## Dataset section
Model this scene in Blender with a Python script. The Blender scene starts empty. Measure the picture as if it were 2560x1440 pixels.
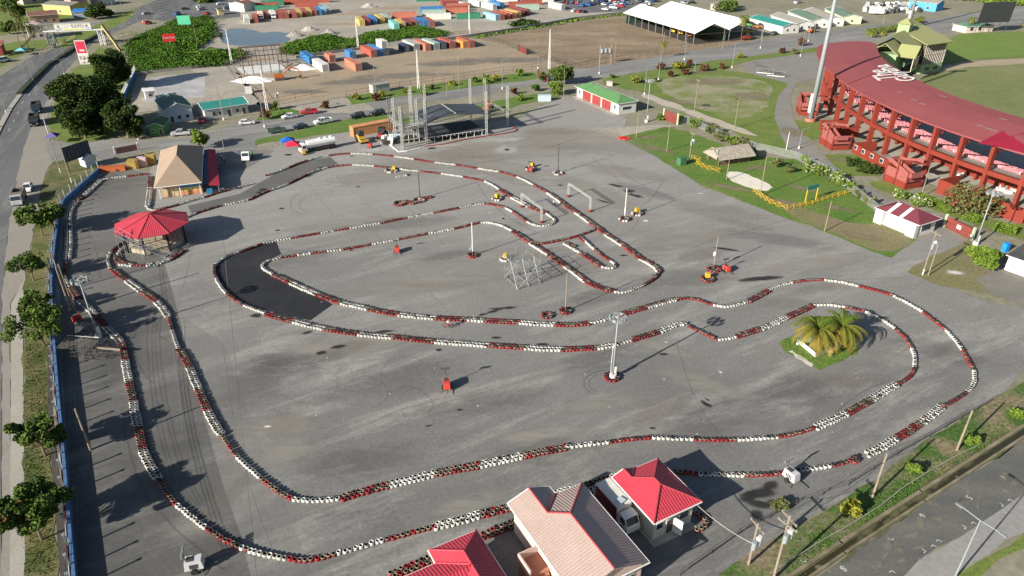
import bpy, math, random
import numpy as np
from mathutils import Vector
sc=bpy.context.scene
COL=sc.collection
R=math.radians
# ---------------- camera, world, sun, exposure ----------------
CH=62.0; PITCH=R(29.6); FPX=1800.0
cam=bpy.data.cameras.new("camera"); camo=bpy.data.objects.new("camera",cam); COL.objects.link(camo)
camo.location=(0,0,CH); camo.rotation_euler=(math.pi/2-PITCH,0,0)
cam.sensor_width=36; cam.lens=FPX/2560*36; cam.clip_start=1; cam.clip_end=4000
sc.camera=camo
SUN_EL=R(23.0); SH_AZ=R(50.8)     # shadows run 50.8 deg clockwise from the view direction
w=bpy.data.worlds.new("World"); sc.world=w; w.use_nodes=True
nt=w.node_tree; bg=nt.nodes["Background"]
sky=nt.nodes.new("ShaderNodeTexSky"); sky.sky_type='NISHITA'; sky.sun_disc=False
sky.sun_elevation=SUN_EL; sky.sun_rotation=SH_AZ+math.pi
sky.air_density=1.0; sky.dust_density=1.2; sky.ozone_density=1.5
nt.links.new(sky.outputs[0],bg.inputs[0]); bg.inputs[1].default_value=0.055
sl=bpy.data.lights.new("sun",'SUN'); sl.energy=5.0; sl.angle=R(0.5); sl.color=(1.0,0.93,0.82)
so=bpy.data.objects.new("sun",sl); COL.objects.link(so)
so.rotation_euler=(math.pi/2-SUN_EL,0,-SH_AZ)
sc.view_settings.view_transform='Standard'; sc.view_settings.look='None'
sc.view_settings.exposure=0.95; sc.view_settings.gamma=1.0
# ---------------- helpers ----------------
RG=np.random.default_rng(7); random.seed(7)
CP,SP=math.cos(PITCH),math.sin(PITCH)
def G(x,y,z=0.0):
    """point at height z seen at photo position (x,y)"""
    dx=(x-1280)/FPX; dy=-(y-720)/FPX
    d=(dx,CP+dy*SP,-SP+dy*CP); t=(CH-z)/-d[2]
    return Vector((d[0]*t,d[1]*t,z))
def HT(bx,by,ty):
    g=G(bx,by); lo,hi=0.0,80.0
    for _ in range(40):
        H=(lo+hi)/2; Z=H-CH
        y=720-FPX*(g.y*SP+Z*CP)/(g.y*CP-Z*SP)
        if y>ty: lo=H
        else: hi=H
    return lo
def ang(a,b): return math.atan2(b[1]-a[1],b[0]-a[0])
def lin(h):
    if isinstance(h,str):
        h=[int(h[i:i+2],16)/255 for i in (0,2,4)]
        return tuple(c/12.92 if c<=.04045 else ((c+.055)/1.055)**2.4 for c in h)
    return tuple(h)
MATS={}
def mat(name,c,rough=.75,metal=0.0,var=.18,ns=1.5,bump=0.0,corr=0.0,spec=.3,c2=None,fine=0.0,emit=None,alpha=None,attr=False,streak=None,cspan=.25,nsf=.35):
    """procedural surface: colour broken by world-space noise, optional ribs (corr), bump, second colour"""
    if name in MATS: return MATS[name]
    m=bpy.data.materials.new(name); m.use_nodes=True; t=m.node_tree; N=t.nodes; L=t.links
    b=N["Principled BSDF"]; b.inputs["Roughness"].default_value=rough; b.inputs["Metallic"].default_value=metal
    b.inputs["Specular IOR Level"].default_value=spec
    c=lin(c); tc=N.new("ShaderNodeTexCoord")
    src=tc.outputs["Object"]
    if streak:
        mp=N.new("ShaderNodeMapping"); mp.inputs["Rotation"].default_value=(0,0,streak[0]); mp.inputs["Scale"].default_value=(streak[1],streak[2],1); L.new(src,mp.inputs[0]); src2=mp.outputs[0]
    else: src2=src
    nz=N.new("ShaderNodeTexNoise"); nz.inputs["Scale"].default_value=ns; nz.inputs["Detail"].default_value=6; nz.inputs["Roughness"].default_value=.62; L.new(src2,nz.inputs["Vector"])
    rmp=N.new("ShaderNodeMapRange"); rmp.inputs[1].default_value=.5-cspan; rmp.inputs[2].default_value=.5+cspan
    L.new(nz.outputs["Fac"],rmp.inputs[0])
    mx=N.new("ShaderNodeMix"); mx.data_type='RGBA'
    L.new(rmp.outputs[0],mx.inputs[0])
    if attr:
        at=N.new("ShaderNodeVertexColor"); at.layer_name="Col"
        d1=N.new("ShaderNodeMix"); d1.data_type='RGBA'; d1.blend_type='MULTIPLY'; d1.inputs[0].default_value=1; L.new(at.outputs[0],d1.inputs[6]); d1.inputs[7].default_value=(1-var,)*3+(1,)
        L.new(d1.outputs[2],mx.inputs[6]); L.new(at.outputs[0],mx.inputs[7])
    else:
        cc=lin(c2) if c2 else tuple(min(1,x*(1+var)) for x in c)
        ca=c if c2 else tuple(x*(1-var) for x in c)
        mx.inputs[6].default_value=(*ca,1); mx.inputs[7].default_value=(*cc,1)
    out=mx.outputs[2]
    if fine:
        n2=N.new("ShaderNodeTexNoise"); n2.inputs["Scale"].default_value=ns*14; n2.inputs["Detail"].default_value=3; L.new(src,n2.inputs["Vector"])
        r2=N.new("ShaderNodeMapRange"); r2.inputs[1].default_value=.3; r2.inputs[2].default_value=.7; r2.inputs[3].default_value=1-fine; r2.inputs[4].default_value=1+fine; L.new(n2.outputs["Fac"],r2.inputs[0])
        m2=N.new("ShaderNodeMix"); m2.data_type='RGBA'; m2.blend_type='MULTIPLY'; m2.inputs[0].default_value=1
        L.new(out,m2.inputs[6]); L.new(r2.outputs[0],m2.inputs[7]); out=m2.outputs[2]
    L.new(out,b.inputs["Base Color"])
    h=None
    if corr:
        uv=N.new("ShaderNodeUVMap"); wv=N.new("ShaderNodeTexWave"); wv.bands_direction='X'; wv.inputs["Scale"].default_value=corr; L.new(uv.outputs[0],wv.inputs[0]); h=wv.outputs["Fac"]; st=.6; dist=.05
        # rib troughs slightly darker in colour, crests slightly lighter
        rr=N.new("ShaderNodeMapRange"); rr.inputs[3].default_value=.90; rr.inputs[4].default_value=1.04; L.new(h,rr.inputs[0])
        m3=N.new("ShaderNodeMix"); m3.data_type='RGBA'; m3.blend_type='MULTIPLY'; m3.inputs[0].default_value=1; L.new(out,m3.inputs[6]); L.new(rr.outputs[0],m3.inputs[7]); L.new(m3.outputs[2],b.inputs["Base Color"])
    elif bump:
        n3=N.new("ShaderNodeTexNoise"); n3.inputs["Scale"].default_value=ns*6; n3.inputs["Detail"].default_value=4; L.new(src,n3.inputs["Vector"]); h=n3.outputs["Fac"]; st=bump; dist=.1
    if h is not None:
        bp=N.new("ShaderNodeBump"); bp.inputs["Strength"].default_value=st; bp.inputs["Distance"].default_value=dist; L.new(h,bp.inputs["Height"]); L.new(bp.outputs[0],b.inputs["Normal"])
    if emit: b.inputs["Emission Color"].default_value=(*lin(emit),1); b.inputs["Emission Strength"].default_value=1
    if alpha=='attr':
        at2=N.new("ShaderNodeAttribute"); at2.attribute_name="fade"
        nn=N.new("ShaderNodeTexNoise"); nn.inputs["Scale"].default_value=nsf; nn.inputs["Detail"].default_value=7; nn.inputs["Roughness"].default_value=.65; L.new(src2,nn.inputs["Vector"])
        ad=N.new("ShaderNodeMath"); ad.operation='MULTIPLY_ADD'; L.new(nn.outputs["Fac"],ad.inputs[0]); ad.inputs[1].default_value=5.0; ad.inputs[2].default_value=-2.5
        a2=N.new("ShaderNodeMath"); a2.operation='MULTIPLY_ADD'; L.new(at2.outputs["Fac"],a2.inputs[0]); a2.inputs[1].default_value=1.6; a2.inputs[2].default_value=-.3
        a3=N.new("ShaderNodeMath"); a3.operation='ADD'; a3.use_clamp=True; L.new(ad.outputs[0],a3.inputs[0]); L.new(a2.outputs[0],a3.inputs[1])
        a4=N.new("ShaderNodeMath"); a4.operation='MULTIPLY'; L.new(a3.outputs[0],a4.inputs[0]); L.new(at2.outputs["Alpha"] if False else at2.outputs["Fac"],a4.inputs[1])
        a5=N.new("ShaderNodeMath"); a5.operation='MINIMUM'; L.new(a4.outputs[0],a5.inputs[0]); a5.inputs[1].default_value=metal if False else 1.0
        a6=N.new("ShaderNodeMath"); a6.operation='MULTIPLY'; L.new(a5.outputs[0],a6.inputs[0]); a6.inputs[1].default_value=1.0; a6.label='opacity'; m["op"]=a6.name
        L.new(a6.outputs[0],b.inputs["Alpha"])
    elif alpha is not None: b.inputs["Alpha"].default_value=alpha
    MATS[name]=m; return m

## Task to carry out
Show every line where the string "scene" appears.

## Result below
Model this scene in Blender with a Python script. The Blender scene starts empty. Measure the picture as if it were 2560x1440 pixels.
sc=bpy.context.scene